À vous qui laissiez entendre à l’assemblée que votre fille vous considérait comme son héros : quelle charmante façon de nous faire comprendre en peu de mots que vous êtes un père et un homme extraordinaire. Je ne vous connais pas beaucoup, mais j’aurais tendance à appuyer les dires de votre enfant; je vous apprendrai que vous seriez aussi le héros de ces quelques demoiselles qui m’en ont fait la confidence et dont je tairai les noms. Et enfin, j’ajouterais que vous seriez mon héros à moi aussi, dans d’autres circonstances et dans une autre vie : j’épargnerai à mon cœur de désirer un héros qui ne sera jamais le mien durant cette existence.
Quelque chose m’indique que vous savez déjà très bien ce que vous dégagez.

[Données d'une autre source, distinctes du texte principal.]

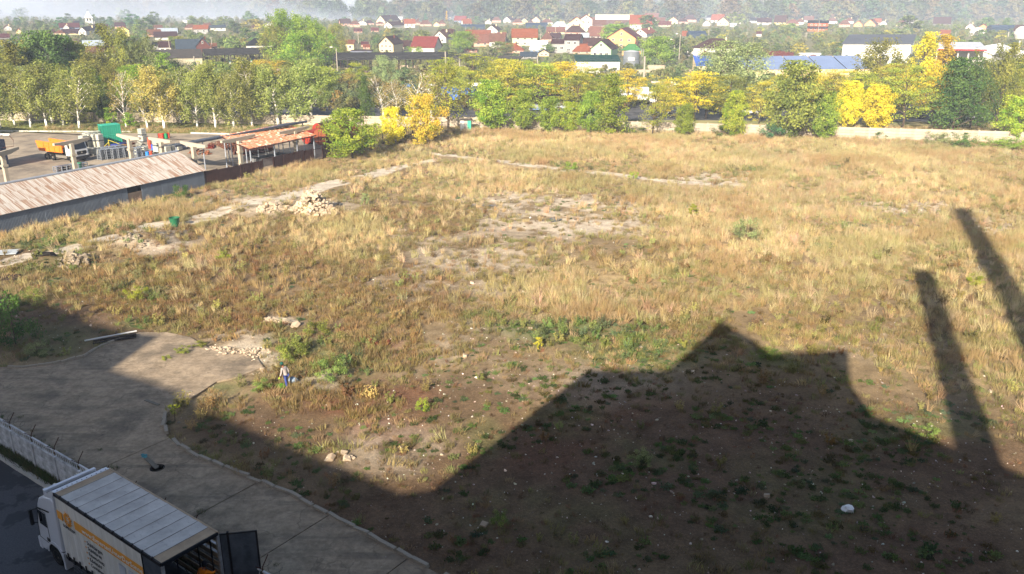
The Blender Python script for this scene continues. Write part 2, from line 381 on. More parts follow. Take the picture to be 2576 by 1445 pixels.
GREEN = [(1480, 835, 230, 30, 1), (1620, 890, 130, 34, 1), (1330, 870, 60, 24, .7), (1940, 905, 70, 28, .9), (130, 610, 120, 22, 1), (330, 575, 90, 16, .9), (250, 480, 60, 18, .5), (800, 900, 130, 50, .8), (740, 880, 80, 40, .9), (560, 980, 60, 25, .8), (230, 690, 160, 50, .5), (360, 735, 70, 35, .7), (120, 870, 110, 40, .6), (340, 820, 60, 16, .8), (1230, 1090, 60, 40, .5), (1420, 1050, 90, 40, .4), (2300, 1080, 200, 50, .45), (1600, 1150, 120, 60, .4), (1900, 430, 130, 18, .5), (2120, 600, 90, 26, .5), (1250, 800, 90, 30, .5), (1440, 420, 60, 14, .7), (2000, 1250, 250, 90, .3), (1250, 1280, 120, 60, .4), (1480, 1330, 120, 60, .3)]
GRAV = [(1330, 510, 170, 30, 1), (1490, 545, 170, 48, 1), (1380, 560, 170, 40, 1), (1200, 640, 180, 60, .7), (1120, 700, 160, 50, .6), (1000, 610, 100, 30, .3), (1800, 455, 120, 20, .9), (2300, 520, 110, 14, .8), (2480, 560, 70, 28, .8), (700, 515, 200, 24, .8), (380, 605, 110, 28, 1), (600, 880, 90, 36, 1), (710, 805, 60, 14, .9), (1150, 880, 160, 70, .35), (800, 960, 60, 30, .5), (990, 1130, 130, 60, .45), (2200, 860, 90, 40, .3), (1500, 960, 200, 50, .3)]
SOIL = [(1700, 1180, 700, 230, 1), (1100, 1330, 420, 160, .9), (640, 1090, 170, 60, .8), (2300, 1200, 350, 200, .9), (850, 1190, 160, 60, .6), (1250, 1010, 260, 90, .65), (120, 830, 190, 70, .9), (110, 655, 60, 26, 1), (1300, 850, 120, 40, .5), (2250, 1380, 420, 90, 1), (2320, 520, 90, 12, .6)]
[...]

Cette espèce de réserve feinte, celle du beau garçon qui sait qu’il plait; cette façon de vous tenir et de vous mettre en valeur sans prononcer le moindre mot; cette élégance subtile que vous dirigez brillamment vers l’intéressée, celle de laisser croire à l’existence d’un sentiment sans le valider vraiment. Quelque chose m’indique que vous appréciez ces non-dits, ces non-confirmations qui vous permettent de rêvasser sans le moindre remords et d’avoir quelqu’un à qui songer dans les moments de lassitude. Un bonheur partagé, dois-je l’avouer, et qui m’occupe parfois au beau milieu de la nuit.
Mais peut-être me fais-je des idées. Peut-être suis-je la seule à avoir ressenti ce quelque chose, cette envie de rester à vos côtés sans le moindre but, seulement parce qu’il me faisait tout chaud à l’intérieur d’imaginer ces visions que je ne vous raconterai jamais.
Et lorsque j’ai cru remarquer que vous peiniez à soutenir mon regard alors que vous vous ancriez dans ceux de toutes les autres, cela m’a réjoui en secret : j’y ai vu pendant un moment une certaine confirmation, avant de mettre le tout sur le compte de mon imagination.
Vous ai-je réellement plu? Peu importe. Je ne saurai probablement jamais ce qu’il fut en réalité; mais rêver de vous m’aura été agréable. Et se déclare encore en moi cette joie discrète lorsque j’apprends que nous aurons à nous revoir; ou à nous observer de loin, comme si, ce faisant, nous commettions le plus gros des péchés.